Dov'erano Cavour, Mazzini, Garibaldi?

Mentre Giovanni Bosco, a Chieri, assimila queste idee, a Torino Carlo Alberto è il “campione” del conservatorismo cattolico. L'alleanza trono-altare è fiorente. Il clero ha una posizione dominante nell'Università: un rappresentante dell'Arcivescovo assiste a tutte le lauree. Nel 1834, nel cortile dell'Arsenale, il re ha inaugurato il monumento a Pietro Micca, il popolano che si è sacrificato per salvare la sua città. Nel discorso, però, non sono state esaltate le “virtù del popolo”, ma il suddito semplice, ignorante, obbediente, pronto al sacrificio per il suo re.

In quel 1837, i protagonisti del Risorgimento (il periodo che darà un grande scossone all'Italia e rimescolerà tutte le carte, comprese le idee “conservatrici” e quelle “liberali”), sono ancora dispersi.

Giovanni Mastai-Ferretti, che nel 1846 salirà alla cattedra papale con il nome di Pio IX, è vescovo di Imola. Ha solo 45 anni, ed è considerato un “vescovo spregiudicato” perché deplora gli eccessi della polizia papale, ed è amico del conte Pasolini, il liberale più in vista della sua città.

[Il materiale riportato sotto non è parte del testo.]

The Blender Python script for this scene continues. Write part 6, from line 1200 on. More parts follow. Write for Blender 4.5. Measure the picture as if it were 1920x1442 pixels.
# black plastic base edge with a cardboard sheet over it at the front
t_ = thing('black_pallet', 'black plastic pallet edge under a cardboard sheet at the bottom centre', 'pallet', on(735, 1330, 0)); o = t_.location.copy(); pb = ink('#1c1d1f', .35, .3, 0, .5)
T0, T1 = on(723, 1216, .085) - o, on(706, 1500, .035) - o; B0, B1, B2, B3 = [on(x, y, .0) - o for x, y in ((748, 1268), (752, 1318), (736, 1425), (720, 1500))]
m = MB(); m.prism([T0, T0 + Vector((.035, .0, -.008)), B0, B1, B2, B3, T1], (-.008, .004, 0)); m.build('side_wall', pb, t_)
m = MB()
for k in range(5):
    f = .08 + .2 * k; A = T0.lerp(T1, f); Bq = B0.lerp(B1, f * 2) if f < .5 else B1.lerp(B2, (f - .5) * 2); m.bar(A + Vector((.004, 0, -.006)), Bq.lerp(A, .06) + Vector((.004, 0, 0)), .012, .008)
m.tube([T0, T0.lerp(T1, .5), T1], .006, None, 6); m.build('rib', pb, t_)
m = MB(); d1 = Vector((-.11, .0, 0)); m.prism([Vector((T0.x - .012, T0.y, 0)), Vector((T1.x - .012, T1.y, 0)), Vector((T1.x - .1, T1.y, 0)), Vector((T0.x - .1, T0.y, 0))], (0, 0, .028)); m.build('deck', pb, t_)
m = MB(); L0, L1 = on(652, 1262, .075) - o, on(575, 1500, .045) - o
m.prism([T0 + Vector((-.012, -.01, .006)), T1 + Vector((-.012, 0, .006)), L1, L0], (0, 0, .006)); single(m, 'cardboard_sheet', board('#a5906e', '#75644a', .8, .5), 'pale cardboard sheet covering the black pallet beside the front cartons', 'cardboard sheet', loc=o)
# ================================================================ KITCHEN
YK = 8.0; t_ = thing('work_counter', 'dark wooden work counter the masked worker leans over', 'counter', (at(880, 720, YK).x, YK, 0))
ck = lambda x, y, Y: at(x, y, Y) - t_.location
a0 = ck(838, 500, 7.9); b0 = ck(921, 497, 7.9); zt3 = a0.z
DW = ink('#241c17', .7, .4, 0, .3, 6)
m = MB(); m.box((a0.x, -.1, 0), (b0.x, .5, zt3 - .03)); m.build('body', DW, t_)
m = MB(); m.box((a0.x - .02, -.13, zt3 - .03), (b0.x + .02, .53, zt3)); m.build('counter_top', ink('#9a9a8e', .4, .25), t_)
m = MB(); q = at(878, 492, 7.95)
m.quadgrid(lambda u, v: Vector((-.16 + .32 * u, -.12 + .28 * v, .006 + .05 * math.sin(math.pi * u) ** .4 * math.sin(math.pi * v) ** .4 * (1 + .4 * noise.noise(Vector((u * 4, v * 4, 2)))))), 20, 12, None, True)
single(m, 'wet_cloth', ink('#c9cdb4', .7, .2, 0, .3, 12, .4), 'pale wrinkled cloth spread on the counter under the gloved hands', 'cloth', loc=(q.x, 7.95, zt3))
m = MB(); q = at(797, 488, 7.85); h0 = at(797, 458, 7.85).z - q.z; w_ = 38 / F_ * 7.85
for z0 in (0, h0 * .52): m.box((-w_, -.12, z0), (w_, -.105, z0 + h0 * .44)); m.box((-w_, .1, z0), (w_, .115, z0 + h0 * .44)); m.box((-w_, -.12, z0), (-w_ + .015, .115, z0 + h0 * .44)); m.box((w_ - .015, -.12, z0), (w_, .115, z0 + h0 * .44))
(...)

Camillo Cavour, 27 anni, dirige la tenuta agricola di Leri. Stivali e cappello di paglia, cammina instancabile dalla mattina alla sera per campi, pascoli, risaie. Era giovane sottotenente nella guarnigione di Genova nel 1831. Alla notizia dei moti rivoluzionari ha gridato: “Viva la repubblica!”. L'hanno scaraventato nella Valle d'Aosta, e lui ha lasciato l'esercito. Suo padre, vicario della città di Torino e quindi capo della polizia, l'ha esiliato in campagna. Tra una vendemmia e un raccolto di riso ha girato l'Europa, ha ammirato il Parlamento di Parigi e di Londra. Ha anche incontrato i fuoriusciti italiani, e ha detto di loro: “Sono un branco di pazzi imbecilli e fanatici, di cui farei volentieri concime per le mie barbabietole”.

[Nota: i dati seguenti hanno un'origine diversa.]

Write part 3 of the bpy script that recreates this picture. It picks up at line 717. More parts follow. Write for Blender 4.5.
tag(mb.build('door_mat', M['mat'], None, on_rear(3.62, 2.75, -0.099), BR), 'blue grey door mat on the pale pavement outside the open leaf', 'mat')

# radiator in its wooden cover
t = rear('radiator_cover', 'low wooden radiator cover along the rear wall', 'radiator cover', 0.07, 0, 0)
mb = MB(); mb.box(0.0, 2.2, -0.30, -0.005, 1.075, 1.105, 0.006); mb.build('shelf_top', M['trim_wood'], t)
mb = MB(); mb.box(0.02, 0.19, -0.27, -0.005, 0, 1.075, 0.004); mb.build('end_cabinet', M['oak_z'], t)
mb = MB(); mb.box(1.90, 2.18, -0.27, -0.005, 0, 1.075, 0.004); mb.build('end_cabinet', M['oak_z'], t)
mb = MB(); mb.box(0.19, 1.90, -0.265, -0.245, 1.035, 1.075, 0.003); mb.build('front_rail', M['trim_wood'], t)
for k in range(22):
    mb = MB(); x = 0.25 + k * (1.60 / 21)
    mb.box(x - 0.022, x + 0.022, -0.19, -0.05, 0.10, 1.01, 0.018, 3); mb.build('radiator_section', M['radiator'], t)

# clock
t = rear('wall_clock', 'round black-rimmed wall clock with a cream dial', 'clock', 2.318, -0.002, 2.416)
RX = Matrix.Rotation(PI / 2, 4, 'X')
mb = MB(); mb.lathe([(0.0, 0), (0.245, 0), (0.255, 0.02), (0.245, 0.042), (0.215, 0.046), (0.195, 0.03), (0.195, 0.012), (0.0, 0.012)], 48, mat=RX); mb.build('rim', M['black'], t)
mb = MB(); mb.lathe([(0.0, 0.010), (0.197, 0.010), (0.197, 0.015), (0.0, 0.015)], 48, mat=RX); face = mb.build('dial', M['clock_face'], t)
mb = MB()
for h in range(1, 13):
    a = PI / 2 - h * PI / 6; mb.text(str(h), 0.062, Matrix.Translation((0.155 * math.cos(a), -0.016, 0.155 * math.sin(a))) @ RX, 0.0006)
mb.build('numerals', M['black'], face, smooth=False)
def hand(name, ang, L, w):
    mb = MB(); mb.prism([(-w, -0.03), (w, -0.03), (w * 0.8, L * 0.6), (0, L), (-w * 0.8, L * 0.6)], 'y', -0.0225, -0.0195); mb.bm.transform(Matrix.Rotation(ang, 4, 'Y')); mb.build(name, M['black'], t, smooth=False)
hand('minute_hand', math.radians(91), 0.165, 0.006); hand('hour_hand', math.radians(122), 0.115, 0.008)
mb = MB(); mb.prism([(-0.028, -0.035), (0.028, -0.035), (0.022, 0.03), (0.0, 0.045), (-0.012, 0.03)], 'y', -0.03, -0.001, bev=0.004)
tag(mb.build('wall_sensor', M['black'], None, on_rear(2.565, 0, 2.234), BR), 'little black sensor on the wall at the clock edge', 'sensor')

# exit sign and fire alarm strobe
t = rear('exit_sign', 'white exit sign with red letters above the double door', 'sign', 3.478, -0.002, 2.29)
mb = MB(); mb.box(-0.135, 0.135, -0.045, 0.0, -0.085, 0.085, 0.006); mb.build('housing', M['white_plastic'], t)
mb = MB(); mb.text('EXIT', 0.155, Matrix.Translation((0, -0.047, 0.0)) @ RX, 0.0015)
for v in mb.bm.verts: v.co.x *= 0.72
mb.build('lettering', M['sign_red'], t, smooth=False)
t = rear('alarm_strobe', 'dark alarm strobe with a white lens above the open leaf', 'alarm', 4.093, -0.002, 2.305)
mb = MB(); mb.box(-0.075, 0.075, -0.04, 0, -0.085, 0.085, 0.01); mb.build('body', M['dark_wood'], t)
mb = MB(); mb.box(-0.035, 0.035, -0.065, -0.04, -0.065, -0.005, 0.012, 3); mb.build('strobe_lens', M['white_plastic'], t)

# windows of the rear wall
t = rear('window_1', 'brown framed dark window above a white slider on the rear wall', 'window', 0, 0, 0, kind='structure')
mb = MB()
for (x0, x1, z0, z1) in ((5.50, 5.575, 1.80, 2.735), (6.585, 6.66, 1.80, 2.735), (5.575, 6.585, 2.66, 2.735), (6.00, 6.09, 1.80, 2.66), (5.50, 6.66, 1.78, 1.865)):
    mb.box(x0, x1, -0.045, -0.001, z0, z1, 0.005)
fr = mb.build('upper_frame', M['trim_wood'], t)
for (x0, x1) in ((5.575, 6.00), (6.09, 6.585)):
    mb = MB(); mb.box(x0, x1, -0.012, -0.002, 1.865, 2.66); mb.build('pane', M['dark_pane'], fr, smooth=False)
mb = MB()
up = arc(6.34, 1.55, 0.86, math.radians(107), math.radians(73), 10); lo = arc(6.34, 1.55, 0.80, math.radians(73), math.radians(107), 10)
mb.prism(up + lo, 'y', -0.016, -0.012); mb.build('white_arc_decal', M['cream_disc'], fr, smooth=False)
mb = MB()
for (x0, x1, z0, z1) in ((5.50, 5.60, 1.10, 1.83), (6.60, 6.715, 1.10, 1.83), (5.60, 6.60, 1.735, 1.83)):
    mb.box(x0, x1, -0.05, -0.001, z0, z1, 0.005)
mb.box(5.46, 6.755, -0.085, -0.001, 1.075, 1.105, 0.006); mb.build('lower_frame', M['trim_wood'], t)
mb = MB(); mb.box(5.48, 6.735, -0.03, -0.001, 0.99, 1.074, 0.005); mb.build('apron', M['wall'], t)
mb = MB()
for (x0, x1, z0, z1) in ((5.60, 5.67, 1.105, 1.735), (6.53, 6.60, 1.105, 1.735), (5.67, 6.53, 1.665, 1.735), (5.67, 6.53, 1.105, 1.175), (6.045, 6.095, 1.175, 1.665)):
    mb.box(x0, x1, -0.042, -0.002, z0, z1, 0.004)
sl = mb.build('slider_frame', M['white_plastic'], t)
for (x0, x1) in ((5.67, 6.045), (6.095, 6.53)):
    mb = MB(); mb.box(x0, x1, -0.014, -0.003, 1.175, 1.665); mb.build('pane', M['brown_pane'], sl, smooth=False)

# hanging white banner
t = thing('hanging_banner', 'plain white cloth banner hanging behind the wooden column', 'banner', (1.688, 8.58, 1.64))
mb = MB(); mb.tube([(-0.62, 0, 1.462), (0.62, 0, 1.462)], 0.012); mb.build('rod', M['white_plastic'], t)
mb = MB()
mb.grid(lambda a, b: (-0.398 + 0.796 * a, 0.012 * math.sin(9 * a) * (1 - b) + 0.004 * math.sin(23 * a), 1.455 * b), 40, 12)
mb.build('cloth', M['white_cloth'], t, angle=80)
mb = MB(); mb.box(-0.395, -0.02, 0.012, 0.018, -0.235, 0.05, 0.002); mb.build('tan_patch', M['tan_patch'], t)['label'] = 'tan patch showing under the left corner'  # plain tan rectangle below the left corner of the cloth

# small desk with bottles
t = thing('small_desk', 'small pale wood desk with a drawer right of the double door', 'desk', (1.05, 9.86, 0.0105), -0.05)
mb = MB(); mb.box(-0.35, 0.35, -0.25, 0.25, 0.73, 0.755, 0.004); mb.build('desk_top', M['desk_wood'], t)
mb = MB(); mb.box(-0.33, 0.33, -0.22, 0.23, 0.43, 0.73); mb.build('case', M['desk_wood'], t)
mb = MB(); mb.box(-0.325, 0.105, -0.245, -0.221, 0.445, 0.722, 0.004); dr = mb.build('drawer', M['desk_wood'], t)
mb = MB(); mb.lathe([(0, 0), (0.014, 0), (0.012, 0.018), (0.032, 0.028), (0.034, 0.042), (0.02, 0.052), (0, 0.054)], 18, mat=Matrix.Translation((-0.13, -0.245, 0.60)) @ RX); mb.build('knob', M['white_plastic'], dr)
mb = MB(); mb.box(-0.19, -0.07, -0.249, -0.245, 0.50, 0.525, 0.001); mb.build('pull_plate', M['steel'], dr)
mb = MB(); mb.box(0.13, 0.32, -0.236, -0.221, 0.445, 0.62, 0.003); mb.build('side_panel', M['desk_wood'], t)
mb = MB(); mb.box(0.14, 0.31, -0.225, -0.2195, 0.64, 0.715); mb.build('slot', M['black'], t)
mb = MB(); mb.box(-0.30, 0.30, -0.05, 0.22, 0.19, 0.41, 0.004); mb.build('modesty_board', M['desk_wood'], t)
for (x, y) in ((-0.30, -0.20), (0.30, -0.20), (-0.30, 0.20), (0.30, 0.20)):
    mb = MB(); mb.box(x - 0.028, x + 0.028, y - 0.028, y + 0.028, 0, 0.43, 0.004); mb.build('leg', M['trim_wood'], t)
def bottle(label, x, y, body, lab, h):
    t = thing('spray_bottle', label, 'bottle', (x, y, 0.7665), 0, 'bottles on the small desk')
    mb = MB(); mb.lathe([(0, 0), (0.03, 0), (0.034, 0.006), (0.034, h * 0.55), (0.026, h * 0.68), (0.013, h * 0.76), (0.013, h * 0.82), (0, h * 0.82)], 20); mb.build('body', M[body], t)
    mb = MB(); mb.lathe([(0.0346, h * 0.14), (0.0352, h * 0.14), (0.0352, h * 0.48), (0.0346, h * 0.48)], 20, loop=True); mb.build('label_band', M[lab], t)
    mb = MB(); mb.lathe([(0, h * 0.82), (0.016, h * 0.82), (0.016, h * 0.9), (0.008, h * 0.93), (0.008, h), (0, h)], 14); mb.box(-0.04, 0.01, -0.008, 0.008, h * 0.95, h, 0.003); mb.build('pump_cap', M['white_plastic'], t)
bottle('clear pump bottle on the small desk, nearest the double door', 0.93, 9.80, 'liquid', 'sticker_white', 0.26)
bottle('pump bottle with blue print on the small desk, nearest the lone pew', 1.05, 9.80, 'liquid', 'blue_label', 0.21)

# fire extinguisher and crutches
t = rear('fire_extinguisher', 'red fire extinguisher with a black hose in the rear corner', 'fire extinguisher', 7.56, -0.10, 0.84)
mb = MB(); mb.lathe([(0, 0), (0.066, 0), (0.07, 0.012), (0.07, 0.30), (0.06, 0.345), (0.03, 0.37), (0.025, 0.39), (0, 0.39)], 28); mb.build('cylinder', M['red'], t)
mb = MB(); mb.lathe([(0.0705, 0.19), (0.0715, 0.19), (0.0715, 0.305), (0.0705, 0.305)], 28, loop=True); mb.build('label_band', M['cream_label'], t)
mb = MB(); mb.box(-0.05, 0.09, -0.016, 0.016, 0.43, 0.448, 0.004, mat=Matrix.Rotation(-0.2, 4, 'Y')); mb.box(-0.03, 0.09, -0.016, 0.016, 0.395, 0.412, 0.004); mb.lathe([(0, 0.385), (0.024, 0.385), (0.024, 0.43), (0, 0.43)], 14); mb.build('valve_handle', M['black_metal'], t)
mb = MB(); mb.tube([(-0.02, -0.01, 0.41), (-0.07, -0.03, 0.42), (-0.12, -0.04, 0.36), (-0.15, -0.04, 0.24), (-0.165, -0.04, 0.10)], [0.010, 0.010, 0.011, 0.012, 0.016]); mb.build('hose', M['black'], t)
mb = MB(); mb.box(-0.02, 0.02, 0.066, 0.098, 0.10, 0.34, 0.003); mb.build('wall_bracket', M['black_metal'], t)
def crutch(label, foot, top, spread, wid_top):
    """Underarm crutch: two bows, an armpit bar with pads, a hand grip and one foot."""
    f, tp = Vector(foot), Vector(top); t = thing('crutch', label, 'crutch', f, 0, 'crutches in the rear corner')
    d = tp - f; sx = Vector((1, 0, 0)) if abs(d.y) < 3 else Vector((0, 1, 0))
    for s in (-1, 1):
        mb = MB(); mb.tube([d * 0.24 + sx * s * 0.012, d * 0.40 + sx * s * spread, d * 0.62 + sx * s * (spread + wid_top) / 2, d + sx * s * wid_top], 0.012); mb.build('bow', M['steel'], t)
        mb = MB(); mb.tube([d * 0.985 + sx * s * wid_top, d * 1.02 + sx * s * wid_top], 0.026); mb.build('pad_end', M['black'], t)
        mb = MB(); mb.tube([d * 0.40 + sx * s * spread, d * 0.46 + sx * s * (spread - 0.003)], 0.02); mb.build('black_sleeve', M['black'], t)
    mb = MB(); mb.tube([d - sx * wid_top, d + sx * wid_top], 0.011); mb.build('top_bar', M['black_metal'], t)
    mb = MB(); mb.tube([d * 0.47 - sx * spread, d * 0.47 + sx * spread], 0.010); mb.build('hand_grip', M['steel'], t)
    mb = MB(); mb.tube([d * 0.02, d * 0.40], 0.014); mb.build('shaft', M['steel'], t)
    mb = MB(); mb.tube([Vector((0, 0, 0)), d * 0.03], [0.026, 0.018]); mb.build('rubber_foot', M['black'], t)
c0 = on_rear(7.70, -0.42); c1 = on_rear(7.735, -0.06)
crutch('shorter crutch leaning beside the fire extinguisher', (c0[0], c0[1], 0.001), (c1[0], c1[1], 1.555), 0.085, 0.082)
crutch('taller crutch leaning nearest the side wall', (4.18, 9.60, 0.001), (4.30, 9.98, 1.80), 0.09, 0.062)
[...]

Mazzini, 32 anni, è appena stato scacciato dalla Svizzera, da cui dirigeva le sue trame rivoluzionarie. Si è sistemato in una casa di periferia a Londra. Scrive sui giornali per guadagnarsi il pane. Si fa crescere la barba, e gira solo e vestito di nero per le strade nebbiose della città.

Garibaldi, fuggito in America dopo la fallita rivoluzione mazziniana in Savoia, è sbarcato in Brasile. Ha 30 anni e fa il corsaro nei mari del Sud, al servizio del “governo rivoluzionario” del Rio Grande. Fra poco vestirà la sua “legione italiana” della leggendaria camicia rossa, comprando sottocosto a Montevideo uno stock di grembiulotti destinati ai saladeros, cioè ai macellai argentini.

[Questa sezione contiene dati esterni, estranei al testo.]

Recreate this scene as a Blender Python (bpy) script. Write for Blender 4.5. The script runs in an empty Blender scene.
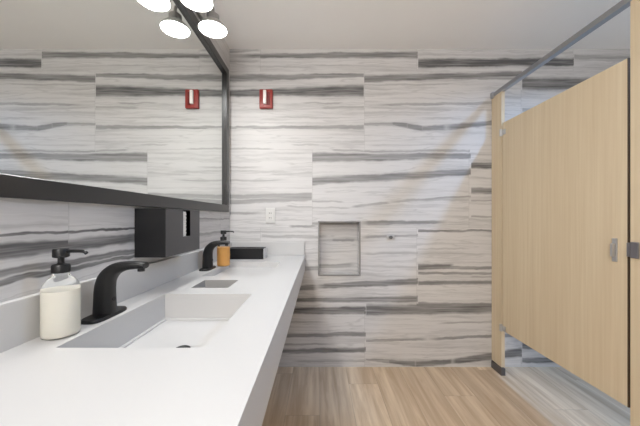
import bpy, bmesh, math
from mathutils import Vector, Matrix

# ------------------------------------------------------------------ basics
C = bpy.context.scene.collection
S = 130.3            # photo pixels per metre on the back wall
D = 2.18             # distance of the back wall from the camera
CAMH = 1.143         # camera height
CX, CY = 319.6, 218.0
XL, XR = -0.6907, 2.75
YF = -1.7
H = 2.44

def wx(px, z=1.0): return (px - CX) * z / S
def wz(py, z=1.0): return CAMH - (py - CY) * z / S

def lin(r, g, b):
    f = lambda c: c / 12.92 if c <= 0.04045 else ((c + 0.055) / 1.055) ** 2.4
    return (f(r / 255), f(g / 255), f(b / 255), 1.0)

# ------------------------------------------------------------------ objects
def obj(name, bm, mat, parent=None, smooth=False, loc=None):
    bmesh.ops.recalc_face_normals(bm, faces=bm.faces[:])
    me = bpy.data.meshes.new(name)
    bm.to_mesh(me); bm.free()
    if smooth:
        for p in me.polygons: p.use_smooth = True
    me.materials.append(mat)
    o = bpy.data.objects.new(name, me)
    C.objects.link(o)
    if parent: o.parent = parent
    if loc: o.location = loc
    return o

def autosmooth(o, ang=40):
    me = o.data
    bm = bmesh.new(); bm.from_mesh(me)
    for e in bm.edges:
        if len(e.link_faces) == 2 and e.calc_face_angle(0) > math.radians(ang): e.smooth = False
    for f in bm.faces: f.smooth = True
    bm.to_mesh(me); bm.free()
    return o

def tag(o, label, cat=None, group=None):
    o['label'] = label
    if cat: o['category'] = cat
    if group: o['group'] = group
    return o

def thing(name, label, cat, loc=(0, 0, 0), group=None):
    o = bpy.data.objects.new(name, None); C.objects.link(o)
    o.empty_display_size = 0.05
    o.location = loc
    return tag(o, label, cat, group)

def struct(name, bm, mat):
    o = obj(name, bm, mat); o['kind'] = 'structure'; return o

def copy_tree(o, parent=None):
    c = o.copy(); C.objects.link(c)
    if parent: c.parent = parent
    for ch in [k for k in bpy.data.objects if k.parent == o]: copy_tree(ch, c)
    return c

# ------------------------------------------------------------------ mesh helpers
def NB(): return bmesh.new()

def box(bm, x0, x1, y0, y1, z0, z1, bevel=0.0, seg=2):
    r = bmesh.ops.create_cube(bm, size=1.0)
    vs = r['verts']
    bmesh.ops.scale(bm, vec=(x1 - x0, y1 - y0, z1 - z0), verts=vs)
    bmesh.ops.translate(bm, vec=((x0 + x1) / 2, (y0 + y1) / 2, (z0 + z1) / 2), verts=vs)
    if bevel:
        es = list({e for v in vs for e in v.link_edges})
        bmesh.ops.bevel(bm, geom=es, offset=bevel, segments=seg, profile=0.5, affect='EDGES')
    return bm

def lathe(bm, prof, n=40, cx=0, cy=0, close=True):
    """prof: list of (r, z) from bottom to top"""
    rings = []
    for r, z in prof:
        if r < 1e-6:
            rings.append([bm.verts.new((cx, cy, z))])
        else:
            rings.append([bm.verts.new((cx + r * math.cos(2 * math.pi * k / n), cy + r * math.sin(2 * math.pi * k / n), z)) for k in range(n)])
    for a, b in zip(rings, rings[1:]):
        for k in range(n):
            k2 = (k + 1) % n
            if len(a) == 1 and len(b) == 1: continue
            if len(a) == 1: bm.faces.new((a[0], b[k2], b[k]))
            elif len(b) == 1: bm.faces.new((a[k], a[k2], b[0]))
            else: bm.faces.new((a[k], a[k2], b[k2], b[k]))
    if close:
        if len(rings[0]) > 1: bm.faces.new(rings[0][::-1])
        if len(rings[-1]) > 1: bm.faces.new(rings[-1])
    return bm

def catmull(pts, sub=8):
    out = []
    n = len(pts)
    for i in range(n - 1):
        p0, p1, p2, p3 = pts[max(i - 1, 0)], pts[i], pts[i + 1], pts[min(i + 2, n - 1)]
        for s in range(sub):
            t = s / sub
            out.append(tuple(0.5 * (2 * b + (c - a) * t + (2 * a - 5 * b + 4 * c - d) * t * t + (-a + 3 * b - 3 * c + d) * t ** 3)
                             for a, b, c, d in zip(p0, p1, p2, p3)))
    out.append(tuple(pts[-1]))
    return out

def sweep_xz(bm, stations, n=24, power=2.6, sub=8):
    """curve in the XZ plane; station = (x, z, half_in_plane, half_y); superellipse section"""
    st = catmull(stations, sub)
    rings = []
    for i, (x, z, a, b) in enumerate(st):
        p, q = st[max(i - 1, 0)], st[min(i + 1, len(st) - 1)]
        t = Vector((q[0] - p[0], 0, q[1] - p[1])).normalized()
        nrm = Vector((-t.z, 0, t.x))
        ring = []
        for k in range(n):
            th = 2 * math.pi * k / n
            c, s = math.cos(th), math.sin(th)
            e = 2.0 / power
            u = math.copysign(abs(c) ** e, c) * a
            v = math.copysign(abs(s) ** e, s) * b
            ring.append(bm.verts.new(Vector((x, 0, z)) + nrm * u + Vector((0, v, 0))))
        rings.append(ring)
    for A, B in zip(rings, rings[1:]):
        for k in range(n):
            k2 = (k + 1) % n
            bm.faces.new((A[k], A[k2], B[k2], B[k]))
    bm.faces.new(rings[0][::-1]); bm.faces.new(rings[-1])
    return bm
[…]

Vittorio Emanuele, 17 anni, vive nel Palazzo Reale di Torino come in una rigida caserma. Deve accompagnare il padre alle feste e ai balli dell'aristocrazia, e stare in piedi al suo fianco per delle ore. Gli unici momenti di gioia prorompente li vive nelle scuderie. Parla un dialetto schietto e grossolano con gli stallieri, cavalca coraggioso e fanfarone, è smanioso di azione e di aria libera.

Vicino e lontano, la storia degli uomini cammina. Avvenimenti piccoli e grandi si alternano, spingendo avanti la vicenda umana.

Nel 1836, Morse ha realizzato il telegrafo elettrico e il sistema di comunicazione con linee e punti. Fra pochi anni si diffonderà nel mondo un utile rettangolino di carta: il telegramma. Prima soltanto alla portata dei governanti e dei grandi giornali, poi a disposizione di tutti.

Nel 1837, durante un'epidemia di colera, è morto a Torre del Greco Giacomo Leopardi. Aveva solo 39 anni. In Inghilterra è salita al trono la regina Vittoria: inizia il suo lunghissimo regno che vedrà l'Inghilterra diventare la prima nazione coloniale del mondo.

Nel 1838 muore il marchese Tancredi di Barolo ex-sindaco di Torino. La vedova decide di consacrare le sue ricchezze all'assistenza delle donne infelici. Nasce così alla periferia di Torino, accanto al Cottolengo, l'opera di aiuto per le carcerate e le donne perdute.

Nel 1839 re Ferdinando II fa costruire la prima ferrovia italiana, Napoli-Granatello, e Jacques Deguerre costruisce la prima macchina fotografica. A questo umile inventore, anche don Bosco dovrà qualcosa: sarà uno dei primi santi di cui si potrà conservare l'immagine precisa, grazie a decine di fotografie.